The analysts, who recommend buying the stock, lifted their earnings per share projection for the fiscal year to $8.89 from $8.63.
Prior to the bullish guidance issued on the earnings call, Apple reported a revenue and earnings beat for the fiscal second quarter. Revenue climbed 17% to $111.18 billion from $95.4 billion a year earlier. Analysts were expecting sales of $109.66 billion, according to LSEG.
The company topped estimates for Mac revenue, iPad revenue and services, but came up short on iPhone sales. Apple has continued to generate profit growth as it bolsters its services business, which comes with much higher margins than hardware.

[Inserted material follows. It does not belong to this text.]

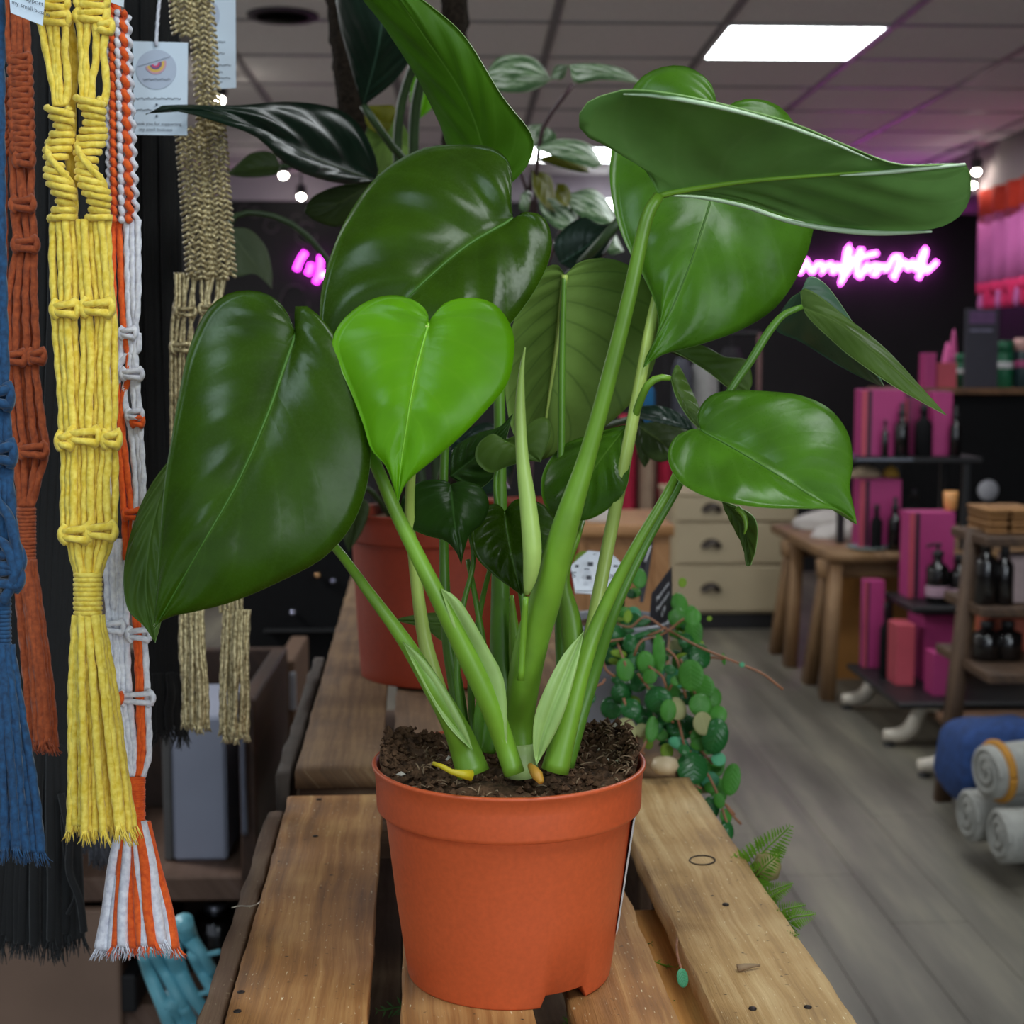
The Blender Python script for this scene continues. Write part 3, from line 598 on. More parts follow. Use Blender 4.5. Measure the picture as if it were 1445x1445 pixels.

Services revenue in the quarter rose about 16% to $30.98 billion from $26.65 billion a year ago. Apple uses its massive customer base — and a total of over 2.5 billion active devices on the market — to sell subscriptions to entertainment services, as well as to services for Apple Pay, iCloud and AppleCare.
Long stuck in the high 30s, Apple’s gross margin has been steadily moving up in recent years, reaching 49.3% in the latest quarter, up from 48.2% in the previous period. For the June quarter, Apple said its gross margin will be between 47.5% and 48.5%.
KeyBanc analysts, who have the equivalent of a hold rating on the stock, said Apple’s margin forecast is “not showing the expected memory price crunch.”